Cette éventualité, M. le Commissaire aux Transports maritimes l’a lui-même envisagée pour les lignes de navires postaux qui appareillent encore avec une irrégularité désespérante. Il y aurait intérêt à poursuivre cette opération de façon à revenir au régime normal et à étendre la déréquisition à la totalité de la Hotte marchande, y compris les cargos, selon l’exemple que viennent de nous donner les États-Unis d’Amérique. Car il importe de laisser se renouer sans délai les relations entre nos compagnies et leur clientèle, faute de quoi celles-ci trouveront les places prises quand elles recouvreront leur liberté. Si l’État a pu exploiter la flotte dans des conditions peu économiques quand la concurrence n’existait pas, il lui sera certainement impossible, le jour où celle-ci devient plus âpre que jamais, de se substituer à l’initiative privée dans la recherche du fret et des passagers. Toutes ces opérations commerciales demandent une souplesse et une indépendance qu’une administration d’Etat ne possède point. En laissant plus longtemps entre ses mains l’avenir de nos importations, nous risquons de déterminer un désordre dans la distribution des produits qui amènerait la disette de certaines denrées et, par contre-coup, la fermeture de certaines industries.
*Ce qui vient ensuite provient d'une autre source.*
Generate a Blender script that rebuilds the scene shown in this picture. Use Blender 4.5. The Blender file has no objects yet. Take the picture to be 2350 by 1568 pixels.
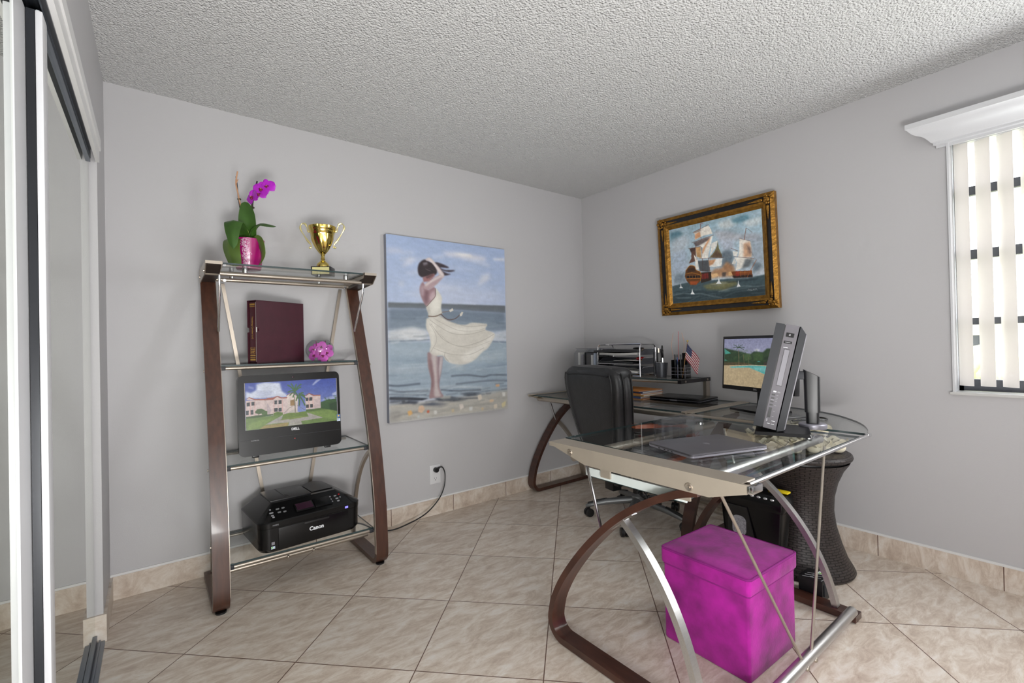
import bpy, bmesh, math, random
import numpy as np
from mathutils import Vector, Matrix
random.seed(7)
SC = bpy.context.scene
COL = SC.collection
PI = math.pi
H = 2.433          # ceiling height
XL = -3.2          # closet wall plane
# ---------------------------------------------------------------- camera
cam_d = bpy.data.cameras.new('camera')
cam_d.sensor_fit = 'HORIZONTAL'; cam_d.sensor_width = 36.0
cam_d.lens = 1072.07 / 2350 * 36
cam_d.clip_start = 0.02; cam_d.clip_end = 200
cam = bpy.data.objects.new('camera', cam_d); COL.objects.link(cam)
R_ = ((0.7928592, -0.6090410, -0.0210560), (-0.0123849, 0.0184411, -0.9997533), (0.6092790, 0.7929243, 0.0070783))
cam.matrix_world = Matrix(((R_[0][0], -R_[1][0], -R_[2][0], -3.0287), (R_[0][1], -R_[1][1], -R_[2][1], -2.8893),
                           (R_[0][2], -R_[1][2], -R_[2][2], 1.1537), (0, 0, 0, 1)))
SC.camera = cam
# ---------------------------------------------------------------- view + world + lamps
SC.view_settings.view_transform = 'Standard'; SC.view_settings.look = 'None'
SC.view_settings.gamma = 1.0; SC.view_settings.use_curve_mapping = False
SC.view_settings.exposure = 0.12
W = bpy.data.worlds.new('world'); SC.world = W; W.use_nodes = True
bg = W.node_tree.nodes['Background']; bg.inputs['Color'].default_value = (0.93, 0.96, 1.0, 1); bg.inputs['Strength'].default_value = 7.0

def area(name, loc, target, sx, sy, power, color=(1, 1, 1), spread=PI):
    d = bpy.data.lights.new(name, 'AREA'); d.shape = 'RECTANGLE'; d.size = sx; d.size_y = sy
    d.energy = power; d.color = color; d.spread = spread
    o = bpy.data.objects.new(name, d); COL.objects.link(o); o.location = loc
    v = Vector(target) - Vector(loc); o.rotation_euler = v.to_track_quat('-Z', 'Y').to_euler()
    return o
# daylight entering through the open part of the window, outside the frame to the right
area('window_daylight', (-0.03, -3.1, 1.48), (-2.0, -2.4, 1.3), 0.65, 1.15, 18, (0.98, 0.99, 1.0))
# added fill lamp low by the closet, bounced off the ceiling for brightness
area('bounce_fill', (-2.9, -3.3, 0.5), (-2.4, -1.8, 2.6), 0.6, 0.6, 50, (1.0, 0.99, 0.975))
# added soft fill lamp behind the camera, with no fixture there
area('room_fill', (-2.2, -3.70, 1.15), (-2.0, 0, 1.1), 1.2, 2.1, 12, (1.0, 0.99, 0.975))

# ---------------------------------------------------------------- helpers
def s2l(c):
    c = c / 255.0
    return c / 12.92 if c <= 0.04045 else ((c + 0.055) / 1.055) ** 2.4
def rgb(r, g, b): return (s2l(r), s2l(g), s2l(b), 1.0)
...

C’est le devoir du Gouvernement d’empêcher que des articles de luxe ne prennent le pas sur d’autres qui sont nécessaires à la vie de la population et de s’opposer à l’exagération du taux des frets, mais ne confondons pas le contrôle de l’Etat, qui est utile en pareille matière, avec une intervention dont nous avons démontré les dangers et dont les ménagères qui font actuellement la queue à la porte des boutiques saisiront toute l’étendue. Il ne faut pas se le dissimuler : la France souffre d’une grave crise d’étatisme. Libérons-la de cette occlusion qui risque de congestionner tous ses organes. La déréquisition de la flotte marchande est un des premiers remèdes à lui administrer.

RENE LA BRUYERE.

  1. Cette erreur a été depuis reconnue ; les primes commerciales ont été instituées avec effet rétroactif, perdant ainsi leur caractère d’encouragement par suite du retard apporté à leur application.